By Cali Carss

This past December, the state of Alaska held its high school girls state championships for swimming. Breckynn Willis, a star swimmer for Diamond High School, swam the 100 fly event and won her heat, her section of the race. This would add a number of points to her team’s overall score and place her high in the state rankings. However, neither of those things happened. An official watching the race disqualified Brecklynn Willis because of her swimsuit, as the official said, “not fitting her properly.” On the record, Willis never won and her time didn’t count. Her coaches have since described both Willis and her younger sister, who also swims, as “curvy” girls who would have stood out because of their body shape. Her sister, their mother said has also had problems with the same official. Although the decision has since been overturned due to the public outrage, the fact that it ever happened raises eyebrows at the current policies against girls’ clothing in swimming and the outdated perception of swimsuit design.
Many officials and coaches have backed the argument that this is not only an issue of sexism, but one of racism as well, given that the sisters are mixed-race. A coach a West High School in Anchorage, Alaska who was at the meet wrote a post about the disqualification, saying, “They [the sisters] are being targeted not because they are wearing their suits to be scandalous, thus inspiring immorality among other young people, but rather because their ample hips, tiny waists, full chests, and dark complexions look different than their willowy, thin, and mostly pallid teammates.” This point is further emphasized by other coaches, including Willis’ who note that the suits would naturally fit the girl’s body type differently and shouldn’t be a breach of the rules, nor a reason to disqualify her. The same coach, Lauren Langford, continued her post talking about the parents she’s seen oppose the girls, some saying “that for the sake of their sons, the mothers of these young ladies should cover up their daughters.” That standard becomes even more ridiculous when you consider the fact that swimsuit aren’t meant to cover much. Especially racing suits which are streamlined in order to aid in speed, like the one Willis was wearing.

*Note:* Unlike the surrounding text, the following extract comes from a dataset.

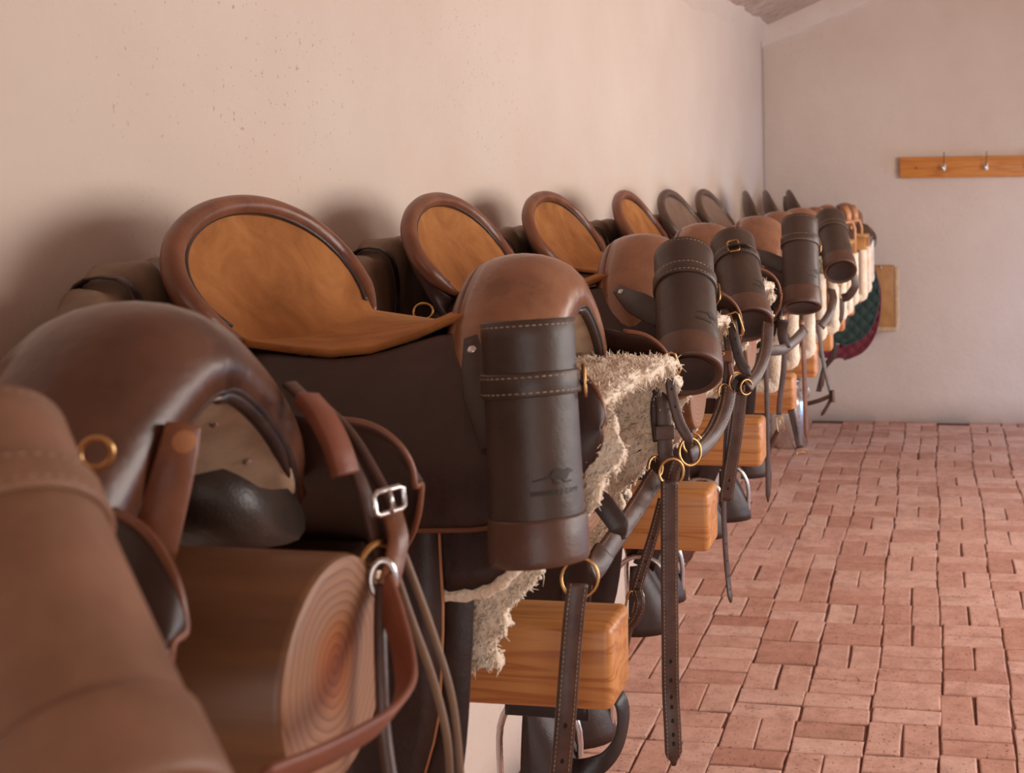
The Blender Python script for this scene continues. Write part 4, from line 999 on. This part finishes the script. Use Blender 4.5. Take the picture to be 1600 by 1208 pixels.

This event has now brought the diagram of an ‘appropriate’ girls swimsuit that officials use to judge suits and the one Willis’ suit was most likely compared to into question. The diagram the National Federation of State High School Association uses to determine an appropriate suit for girls doesn’t even look like the suits made and worn now. As a swimmer myself, I have found myself comparing the suits my friends and I wear to practice, as well as our team suits. We all have swimsuits from a popular girls swimsuit website called Jolyn. Their suits are good quality and comfortable, but they don’t look much like the diagram presented by swimming officials. The diagram is ineffective for judging new suits because that is simply not how they are made anymore. Suits are higher cut now and racing suits are more streamlined. The one Willis was wearing is nearly identical to a suit any female swimmer would wear. The standard for girls swimsuits in this instance is clearly impossible to live up to. It’s inevitable that a suit will shift when racing and no one is going to stop in the middle of a race to fix it.

The official calling the DQ wasn’t thinking about the way swimsuits can fit different body types or the possibility of the suit moving after Willis dove into the water. And while the decision has since been determined as discriminatory based on the Anchorage School District’s investigation, this official while not be decertified because of the issue.
These rules unfairly target girls solely based on their bodies in a situation where they can’t control what happens. When her suit shifted, she wasn’t in a place to focus on and fix that. She was racing. Unfair standards like these tell girls that in order to compete, their suits must fit over their bodies in one specific way. When, in this day and age, we know that having one diagram of how a swimsuit should fit is not realistic or sensible. This issue gets concerning because it could discourage young girls who will see these stories and pictures and know that their suits simply don’t fit their bodies like “they should”. It can easily build up an internalized expectation for young female swimmers. It’s a pressure enforced by the officials behind the sport, whether intended or not, that makes girls scrutinize their bodies based on the rules set by the sport they love.